Yesterday, I toured the Norman Rockwell museum in Stockbridge, MA, and viewed many of illustrations and other pictures that Rockwell created over the span of his long career. Many, like those I saw years ago on the Saturday Evening Post covers, dealt with humorous or heart-warming scenaros, but others had a more serious subject. His “Four Freedoms” illustrations offer poignant flesh-and-blood vignettes, each one portraying one of the four freedoms articulated in a speech by President Franklin Roosevelt: freedom of speech, freedom of worship, freedom from fear, and freedom from want. There were also carefully rendered portraits of key American leaders: Adlai Stevenson, Dwight Eisenhower, John F. Kennedy, Richard Nixon.
Rockwell’s sensitivity to racial tensions in Post-War America came through in an illustration of two small black children, standing beside the moving van that has just brought their family’s possessions to a new neighborhood. Several feet away, a small group of white children eye the newcomers with uncertainty. The casual clothes of the white kids and the toys in their hands suggest they have lived in this neighborhood for awhile. Will they welcome the black children as playmates or shun them as outsiders? Rockwell’s picture leaves that question unanswered, but an adult peering at the scene from the window of a nearby house makes the viewer understand that the children may not have the final word on that issue.

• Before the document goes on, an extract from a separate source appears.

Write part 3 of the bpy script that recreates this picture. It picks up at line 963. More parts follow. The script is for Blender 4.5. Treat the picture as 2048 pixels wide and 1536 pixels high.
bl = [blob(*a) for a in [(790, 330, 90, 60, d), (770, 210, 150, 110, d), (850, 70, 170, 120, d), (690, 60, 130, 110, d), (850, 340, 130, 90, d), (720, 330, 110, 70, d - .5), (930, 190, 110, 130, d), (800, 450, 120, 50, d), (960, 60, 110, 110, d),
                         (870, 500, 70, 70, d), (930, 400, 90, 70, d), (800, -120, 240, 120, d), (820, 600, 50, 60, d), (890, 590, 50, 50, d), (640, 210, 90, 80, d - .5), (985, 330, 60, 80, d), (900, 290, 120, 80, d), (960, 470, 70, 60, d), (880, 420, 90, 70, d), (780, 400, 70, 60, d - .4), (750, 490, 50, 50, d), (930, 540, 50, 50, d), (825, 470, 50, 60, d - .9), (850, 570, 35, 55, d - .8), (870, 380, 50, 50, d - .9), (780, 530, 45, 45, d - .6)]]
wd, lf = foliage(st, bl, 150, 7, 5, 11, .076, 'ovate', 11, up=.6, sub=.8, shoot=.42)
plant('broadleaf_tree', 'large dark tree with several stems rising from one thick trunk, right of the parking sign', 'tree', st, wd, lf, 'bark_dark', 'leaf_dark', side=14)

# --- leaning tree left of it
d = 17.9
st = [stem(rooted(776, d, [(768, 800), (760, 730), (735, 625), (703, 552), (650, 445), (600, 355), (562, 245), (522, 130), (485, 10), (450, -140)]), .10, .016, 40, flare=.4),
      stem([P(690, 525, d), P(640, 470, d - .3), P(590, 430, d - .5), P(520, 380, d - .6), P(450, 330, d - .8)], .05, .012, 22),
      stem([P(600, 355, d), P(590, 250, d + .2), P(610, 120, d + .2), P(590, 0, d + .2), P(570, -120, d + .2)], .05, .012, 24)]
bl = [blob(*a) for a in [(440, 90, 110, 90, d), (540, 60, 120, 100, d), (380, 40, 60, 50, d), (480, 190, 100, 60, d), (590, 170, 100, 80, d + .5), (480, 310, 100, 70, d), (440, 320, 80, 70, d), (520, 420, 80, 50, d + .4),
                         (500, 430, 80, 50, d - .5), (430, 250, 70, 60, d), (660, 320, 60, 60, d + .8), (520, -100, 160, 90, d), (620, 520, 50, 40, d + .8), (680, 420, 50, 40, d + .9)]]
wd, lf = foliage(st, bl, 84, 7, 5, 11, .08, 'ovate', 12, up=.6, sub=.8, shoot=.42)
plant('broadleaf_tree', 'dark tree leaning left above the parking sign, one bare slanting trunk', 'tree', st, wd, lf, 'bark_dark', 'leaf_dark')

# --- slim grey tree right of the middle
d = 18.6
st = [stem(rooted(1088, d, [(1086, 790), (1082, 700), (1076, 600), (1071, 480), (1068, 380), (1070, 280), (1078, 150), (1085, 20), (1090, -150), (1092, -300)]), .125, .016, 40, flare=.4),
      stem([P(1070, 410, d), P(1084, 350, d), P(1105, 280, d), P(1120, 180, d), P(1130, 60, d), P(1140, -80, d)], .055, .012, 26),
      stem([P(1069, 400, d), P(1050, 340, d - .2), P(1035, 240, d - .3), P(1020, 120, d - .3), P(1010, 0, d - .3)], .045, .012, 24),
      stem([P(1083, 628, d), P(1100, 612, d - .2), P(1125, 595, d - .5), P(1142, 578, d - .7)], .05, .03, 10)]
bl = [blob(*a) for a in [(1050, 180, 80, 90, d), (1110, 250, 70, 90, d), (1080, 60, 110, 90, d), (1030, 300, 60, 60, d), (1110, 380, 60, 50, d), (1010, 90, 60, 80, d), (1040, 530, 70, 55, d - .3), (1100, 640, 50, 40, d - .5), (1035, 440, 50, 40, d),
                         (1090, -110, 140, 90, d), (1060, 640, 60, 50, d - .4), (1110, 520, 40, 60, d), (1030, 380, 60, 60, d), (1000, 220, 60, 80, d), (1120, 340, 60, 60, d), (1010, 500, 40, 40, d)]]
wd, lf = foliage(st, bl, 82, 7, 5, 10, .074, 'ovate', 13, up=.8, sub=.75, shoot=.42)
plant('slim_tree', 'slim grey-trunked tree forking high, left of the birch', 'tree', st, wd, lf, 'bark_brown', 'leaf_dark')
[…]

Rockwell is quoted as saying that every one of his cover illustrations must tell a story without any words. If words were necessary to complete the story, he said, then the cover wouldn’t work. The truth of that observation can be seen in nearly all of Rockwell’s works, even those that never appeared on a magazine cover. There’s the soldier holding a newly arrived package from home and being closely followed by a host of other soldiers. No words are needed to show that the soldier’s “friends” hope he will share whatever the package holds. There’s the robe-clad father who slumps in his armchair while his well-dressed wife and children walk behind him. We don’t need words to understand that this family, except for the guilty father, is headed to church.
After leaving the museum, my wife and I visited Rockwell’s studio, which gave the artist a stunning view of the Berkshire Mountains. The studio itself was fairly simple. It consisted of a captain’s chair, an easle, and a large palette surrounded by completed paintings and an extensive library of art-related books. (Rockwell, we were told, was a big fan of Rembrandt and Van Meer). Near the easle, an odd-looking gold helmet sat atop a post. Rockwell purchased the helmet for a hefty sum in Europe, believing it to be a rare artifact, only to learn later that it was standard headgear for local firefighters.
As I left his studio, I wondered how Rockwell, who died in 1978, would have fared in our 21st Century World of Pinterest, Instagram, Facebook, and texting. In his own time, some critics regarded Rockwell’s work as “kitschy,” and he may have fared even worse in today’s society where incivility and arrogance often rule. But if nothing else, Rockwell’s work can still be appreciated for showing us that one can still see innocence, humor, and hope in a world where there is pain and conflict.